We have been evaluating policy simulation games, both for design ideas, and for a sense of whether they might be useful for real world policy processes. Balance of the Planet is supposed to allow players to understand problems of a global nature, but is still under development.

Game play

The basic gameplay seems to involve clicking on buttons, but it is unclear which buttons actually do something and which buttons open up different screens.  Clicking “execute” seems to make things happen (at least the numbers change), But it’s not clear when you are changing parameters and when you are allowing time to move forward (or if you are).

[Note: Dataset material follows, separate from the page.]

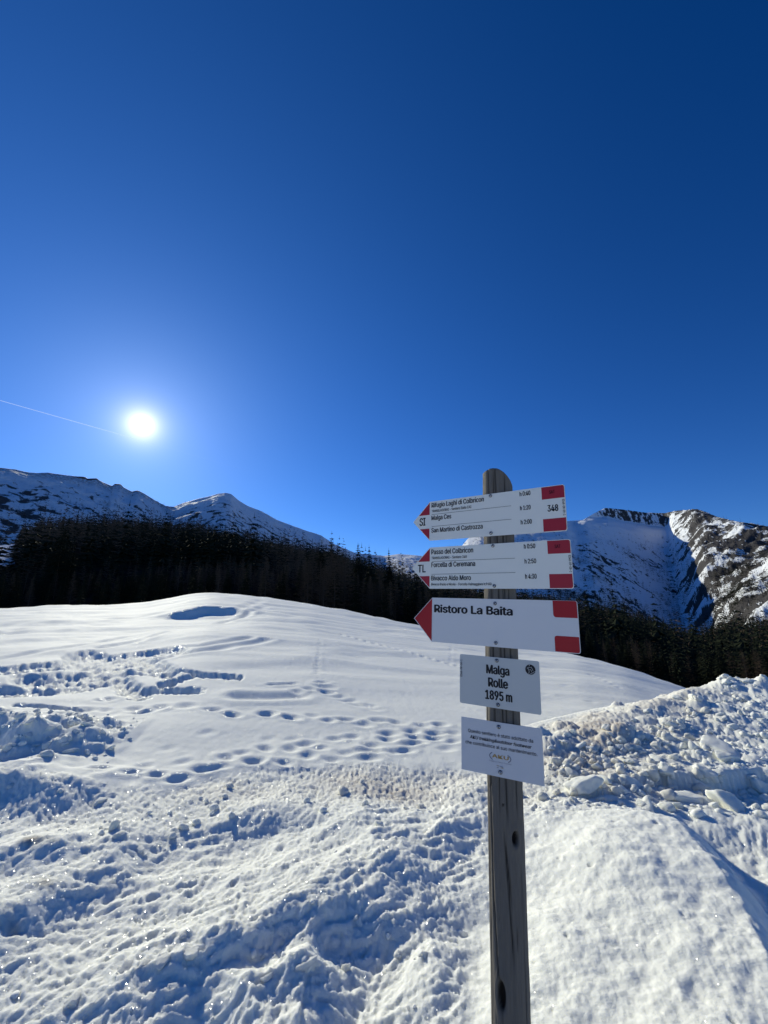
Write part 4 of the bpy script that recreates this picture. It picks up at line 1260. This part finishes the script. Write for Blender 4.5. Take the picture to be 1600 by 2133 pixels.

In the first play through (~5 minutes), I think I increased coal taxes, and then I clicked “execute” for a while, resulting in an extremely high quality of life with no biodiversity or sustainability.

Game design

Our best guess for how this game works is that whenever you click “execute”, time goes forward.  To make changes, you click on “formula”, and move the sliders.  Each formula page shows the equation in the underlying simulation.

However, there seems to be no separation between policy options and other parameters.  For example. the following page appears to let me change how corrosive sulphur is:

If you start with the initial simulation parameters and just click “execute”, you end up with a quality of life that is extremely high, but the entire ecosystem dies off.  This seems to indicate to me that the game is currently unfinished (it is still alpha, after all), and that the dynamics of the simulation aren’t all that useful.

One other annoyance is that I found the numbers to be difficult to read.  For example, here is the standard policy screen:

The “M” and “B” indicate million and billion.  Showing the numbers this way makes it hard to notice that the fertilizer tax income is 3 orders of magnitude smaller than most of the other numbers on the screen.  Keeping numbers at comparable scales would be much preferred.

That said, I did like the simplicity of the interface, and the ability to play quickly.  But the game simply isn’t ready for actual use.

Installation and Development

To install this, we went to http://sourceforge.net/projects/botp2004/ and clicked on the green download button.  Unfortuantely, it didn’t work on the Mac we tried first, so we went to Windows (this may have something to do with ongoing Java issues).  We unzipped the file and double-clicked on the html file.

The game is free and open source, and seems to be by a single developer. There doesn’t seem to be a community around it, and mostly we couldn’t make head nor tail of the game.